Find each line with "scene" and copy it.
* begin *
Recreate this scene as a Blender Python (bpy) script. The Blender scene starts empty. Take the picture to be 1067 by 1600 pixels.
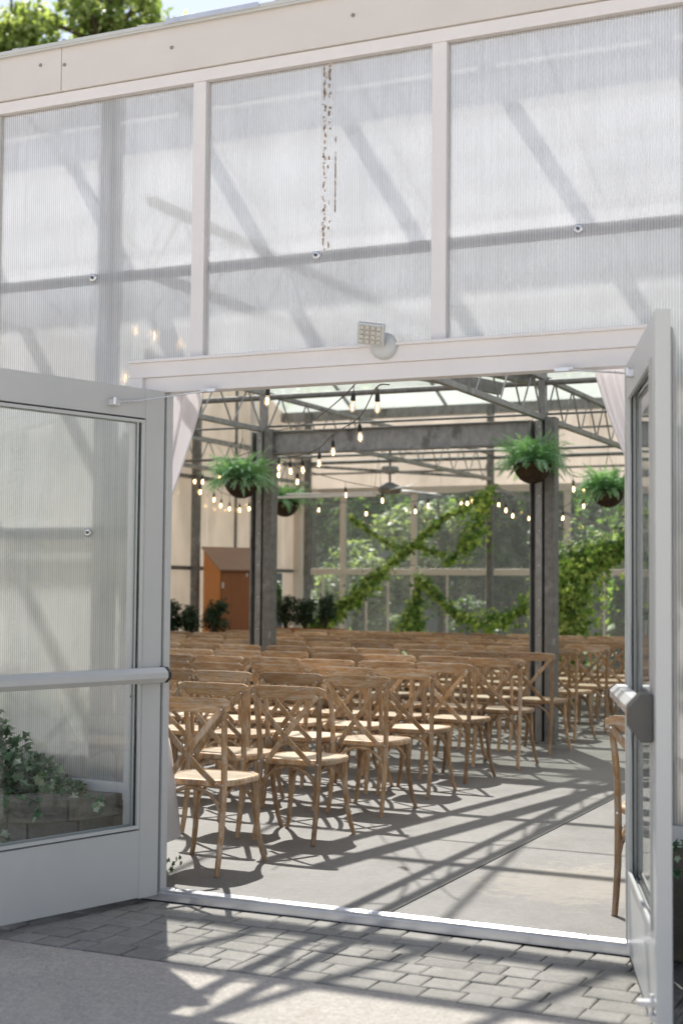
import bpy, math, random
from mathutils import Vector, Matrix, noise
random.seed(7)
PI = math.pi
sc = bpy.context.scene
C = sc.collection
# ------------------------------------------------------------------ mesh helper
class MB:
    def __init__(s): s.v = []; s.f = []; s.sm = []
    def add(s, vs, fs, smooth=False):
        n = len(s.v); s.v += [tuple(v) for v in vs]
        for f in fs: s.f.append(tuple(i + n for i in f)); s.sm.append(smooth)
        return s
    def box(s, x0, x1, y0, y1, z0, z1):
        vs = [(x, y, z) for x in (x0, x1) for y in (y0, y1) for z in (z0, z1)]
        return s.add(vs, [(0, 1, 3, 2), (4, 6, 7, 5), (0, 4, 5, 1), (2, 3, 7, 6), (0, 2, 6, 4), (1, 5, 7, 3)])
    def beam(s, a, b, w, h, up=(0, 0, 1)):
        a = Vector(a); b = Vector(b); d = (b - a).normalized(); r = d.cross(Vector(up)).normalized(); u = r.cross(d)
        vs = [p + r * (w / 2 * i) + u * (h / 2 * j) for p in (a, b) for i in (-1, 1) for j in (-1, 1)]
        return s.add(vs, [(0, 1, 3, 2), (4, 6, 7, 5), (0, 4, 5, 1), (2, 3, 7, 6), (0, 2, 6, 4), (1, 5, 7, 3)])
    def tube(s, pts, r, n=8, sq=1.0, caps=True):
        pts = [Vector(p) for p in pts]; m = len(pts)
        rs = r if isinstance(r, (list, tuple)) else [r] * m
        d0 = (pts[1] - pts[0]).normalized()
        ref = Vector((0, 0, 1)) if abs(d0.z) < .9 else Vector((0, 1, 0))
        u = d0.cross(ref).normalized(); vs = []; fs = []
        for i, p in enumerate(pts):
            d = (pts[min(i + 1, m - 1)] - pts[max(i - 1, 0)]).normalized()
            u = (u - d * u.dot(d)).normalized(); w = d.cross(u)
            for k in range(n):
                a = 2 * PI * k / n
                vs.append(p + (u * math.cos(a) + w * math.sin(a) * sq) * rs[i])
        for i in range(m - 1):
            for k in range(n):
                k2 = (k + 1) % n
                fs.append((i * n + k, i * n + k2, (i + 1) * n + k2, (i + 1) * n + k))
        s.add(vs, fs, True)
        if caps:
            s.add(vs[:n], [tuple(range(n))[::-1]]); s.add(vs[-n:], [tuple(range(n))])
        return s
    def ribbon(s, pts, nor, w, t):
        # flat bar following pts; nor = thickness direction per point
        vs = []; m = len(pts)
        for i, p in enumerate(pts):
            p = Vector(p); d = (Vector(pts[min(i + 1, m - 1)]) - Vector(pts[max(i - 1, 0)])).normalized()
            nn = Vector(nor); nn = (nn - d * nn.dot(d)).normalized(); q = d.cross(nn)
            for (a, b) in ((-.42, -1), (.42, -1), (.5, -.5), (.5, .5), (.42, 1), (-.42, 1), (-.5, .5), (-.5, -.5)):
                vs.append(p + q * (w * a) + nn * (t / 2 * b))
        fs = []
        for i in range(m - 1):
            for k in range(8):
                k2 = (k + 1) % 8; fs.append((i * 8 + k, i * 8 + k2, i * 8 + 8 + k2, i * 8 + 8 + k))
        s.add(vs, fs); s.add(vs[:8], [tuple(range(8))[::-1]]); s.add(vs[-8:], [tuple(range(8))])
        return s
    def lathe(s, c, prof, n=16, axis='z'):
        c = Vector(c); vs = []; fs = []
        for (r, h) in prof:
            for k in range(n):
                a = 2 * PI * k / n
                o = Vector((r * math.cos(a), r * math.sin(a), h))
                if axis == 'y': o = Vector((o.x, o.z, o.y))
                if axis == 'x': o = Vector((o.z, o.x, o.y))
                vs.append(c + o)
        for i in range(len(prof) - 1):
            for k in range(n):
                k2 = (k + 1) % n; fs.append((i * n + k, i * n + k2, (i + 1) * n + k2, (i + 1) * n + k))
        s.add(vs, fs, True)
        if prof[0][0] > 1e-4: s.add(vs[:n], [tuple(range(n))[::-1]])
        if prof[-1][0] > 1e-4: s.add(vs[-n:], [tuple(range(n))])
        return s
    def prism(s, poly, z0, z1):
        n = len(poly); vs = [(x, y, z0) for x, y in poly] + [(x, y, z1) for x, y in poly]
        fs = [tuple(range(n))[::-1], tuple(range(n, 2 * n))] + [(i, (i + 1) % n, n + (i + 1) % n, n + i) for i in range(n)]
        return s.add(vs, fs)
    def leaf(s, p, size, d=None, shape='oval', fold=.25):
        p = Vector(p)
        if d is None: d = Vector((random.gauss(0, 1), random.gauss(0, 1), random.gauss(0, 1)))
        d = d.normalized()
        r = Vector((random.gauss(0, 1), random.gauss(0, 1), random.gauss(0, 1)))
        t = d.cross(r).normalized(); b = d.cross(t)
        if shape == 'ivy':
            pr = [(0, -.15), (.35, -.45), (.28, -.1), (.62, .1), (.3, .25), (.05, .75), (-.3, .25), (-.62, .1), (-.28, -.1), (-.35, -.45)]
            vs = [p + t * (x * size) + b * (y * size) - d * (abs(x) * fold * size) for x, y in pr]
            s.add(vs, [(0, 1, 2, 3, 4, 5), (0, 5, 6, 7, 8, 9)])
        elif shape == 'blade':
            vs = [p - t * (size * .12), p + t * (size * .12), p + b * size]
            s.add(vs, [(0, 1, 2)])
        else:
            vs = [p, p + t * (size * .3) + b * (size * .45) - d * (size * fold * .3), p + b * size, p - t * (size * .3) + b * (size * .45) - d * (size * fold * .3)]
            s.add(vs, [(0, 1, 2), (0, 2, 3)])
    def build(s, name, mat, parent=None, bevel=0, org=None, sub=0):
        me = bpy.data.meshes.new(name)
        o = Vector((0, 0, 0))
        if org is not None: o = Vector(org)
        elif parent is not None:
            o = Vector(ORG.get(parent.name, (0, 0, 0)))
        me.from_pydata([(v[0] - o.x, v[1] - o.y, v[2] - o.z) for v in s.v], [], s.f)
        me.polygons.foreach_set('use_smooth', s.sm)
        me.materials.append(mat); me.update()
        ob = bpy.data.objects.new(name, me); C.objects.link(ob)
        if parent is not None: ob.parent = parent; ORG[ob.name] = o
        elif org is not None: ob.location = o
        if bevel:
            m = ob.modifiers.new('b', 'BEVEL'); m.width = bevel; m.segments = 2; m.limit_method = 'ANGLE'; m.angle_limit = math.radians(50)
        return ob
ORG = {}
def tag(o, label, cat, group=None):
    o['label'] = label; o['category'] = cat
    if group: o['group'] = group
    return o
def thing(name, label, cat, loc=(0, 0, 0), group=None):
    o = bpy.data.objects.new(name, None); C.objects.link(o); o.empty_display_size = .1
    o.location = loc; ORG[o.name] = Vector(loc)
    return tag(o, label, cat, group)
def struct(o): o['kind'] = 'structure'; return o
def copy_tree(o, parent=None, skip=None):
    c = o.copy(); C.objects.link(c)
    if parent is not None: c.parent = parent
    for ch in KIDS.get(o.name, []):
        if not (skip and ch.name.startswith(skip)): copy_tree(ch, c, skip)
    return c
KIDS = {}
def index(o):
    KIDS[o.name] = list(o.children)
    for c in o.children: index(c)
ORDS = 'first second third fourth fifth sixth seventh eighth ninth tenth eleventh twelfth thirteenth fourteenth fifteenth'.split()

# ------------------------------------------------------------------ materials
def newmat(name):
    m = bpy.data.materials.new(name); m.use_nodes = True
    nt = m.node_tree; nt.nodes.clear()
    out = nt.nodes.new('ShaderNodeOutputMaterial')
    return m, nt, out
def N(nt, t, **k):
    n = nt.nodes.new('ShaderNode' + t)
    for a, b in k.items():
        if a.startswith('i_'):
            key = a[2:]; key = int(key) if key.isdigit() else key.replace('_', ' ')
            n.inputs[key].default_value = b
        else: setattr(n, a, b)
    return n
def ramp(nt, src, stops):
    r = nt.nodes.new('ShaderNodeValToRGB'); e = r.color_ramp.elements
    while len(e) < len(stops): e.new(.5)
    for i, (p, c) in enumerate(stops): e[i].position = p; e[i].color = (*c, 1) if len(c) == 3 else c
    nt.links.new(src, r.inputs[0]); return r.outputs[0]
def coords(nt, scale=(1, 1, 1), kind='Object'):
    t = N(nt, 'TexCoord'); m = N(nt, 'Mapping'); m.inputs['Scale'].default_value = scale
    nt.links.new(t.outputs[kind], m.inputs[0]); return m.outputs[0]
def world(nt, scale=(1, 1, 1)):
    g = N(nt, 'NewGeometry'); m = N(nt, 'Mapping'); m.inputs['Scale'].default_value = scale
    nt.links.new(g.outputs['Position'], m.inputs[0]); return m.outputs[0]
def noiset(nt, vec, scale, detail=4, rough=.55, dist=0):
    n = N(nt, 'TexNoise'); n.inputs['Scale'].default_value = scale; n.inputs['Detail'].default_value = detail
    n.inputs['Roughness'].default_value = rough; n.inputs['Distortion'].default_value = dist
    nt.links.new(vec, n.inputs['Vector']); return n.outputs['Fac']
def bump(nt, h, strength=.3, dist=.01):
    b = N(nt, 'Bump'); b.inputs['Strength'].default_value = strength; b.inputs['Distance'].default_value = dist
    nt.links.new(h, b.inputs['Height']); return b.outputs[0]
def mixc(nt, f, a, b, mode='MIX'):
    m = N(nt, 'Mix', data_type='RGBA', blend_type=mode)
    for s, k in ((f, 0), (a, 6), (b, 7)):
        if hasattr(s, 'is_linked') or hasattr(s, 'links'): nt.links.new(s, m.inputs[k])
        else: m.inputs[k].default_value = s if k == 0 else ((*s, 1) if len(s) == 3 else s)
    return m.outputs[2]
def surf(name, ca, cb, scale=8, rough=.5, metal=0, stretch=(1, 1, 1), bs=.15, bd=.004, cc=None, ccov=.62, usew=False, det=6, spec=.5):
    """principled with two-tone noise + optional third patch colour + bump"""
    m, nt, out = newmat(name)
    v = world(nt, stretch) if usew else coords(nt, stretch)
    f = noiset(nt, v, scale, det, .6)
    col = ramp(nt, f, [(.3, ca), (.7, cb)])
    if cc:
        f2 = noiset(nt, v, scale * .37, 8, .65)
        msk = ramp(nt, f2, [(ccov - .05, (0, 0, 0)), (ccov + .05, (1, 1, 1))])
        col = mixc(nt, msk, col, cc)
    p = N(nt, 'BsdfPrincipled'); nt.links.new(col, p.inputs['Base Color'])
    p.inputs['Metallic'].default_value = metal; p.inputs['Specular IOR Level'].default_value = spec
    rr = N(nt, 'MapRange'); rr.inputs[3].default_value = max(.05, rough - .1); rr.inputs[4].default_value = min(1, rough + .12)
    nt.links.new(f, rr.inputs[0]); nt.links.new(rr.outputs[0], p.inputs['Roughness'])
    if bs:
        fb = noiset(nt, v, scale * 4, 5, .6)
        nt.links.new(bump(nt, fb, bs, bd), p.inputs['Normal'])
    nt.links.new(p.outputs[0], out.inputs[0]); return m
def leafmat(name, stops, trans=.4, rough=.5, tm=(1.25, 1.35, .55)):
    m, nt, out = newmat(name)
    g = N(nt, 'NewGeometry'); col = ramp(nt, g.outputs['Random Per Island'], stops)
    p = N(nt, 'BsdfPrincipled'); p.inputs['Roughness'].default_value = rough
    nt.links.new(col, p.inputs['Base Color'])
    t = N(nt, 'BsdfTranslucent'); c2 = mixc(nt, 1.0, col, tm, 'MULTIPLY'); nt.links.new(c2, t.inputs[0])
    x = N(nt, 'MixShader'); x.inputs[0].default_value = trans
    nt.links.new(p.outputs[0], x.inputs[1]); nt.links.new(t.outputs[0], x.inputs[2]); nt.links.new(x.outputs[0], out.inputs[0]); return m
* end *
> _PROBLEM SOLUTION_:
Recreate this scene as a Blender Python (bpy) script. The Blender scene starts empty. Take the picture to be 1067 by 1600 pixels.
sc = bpy.context.scene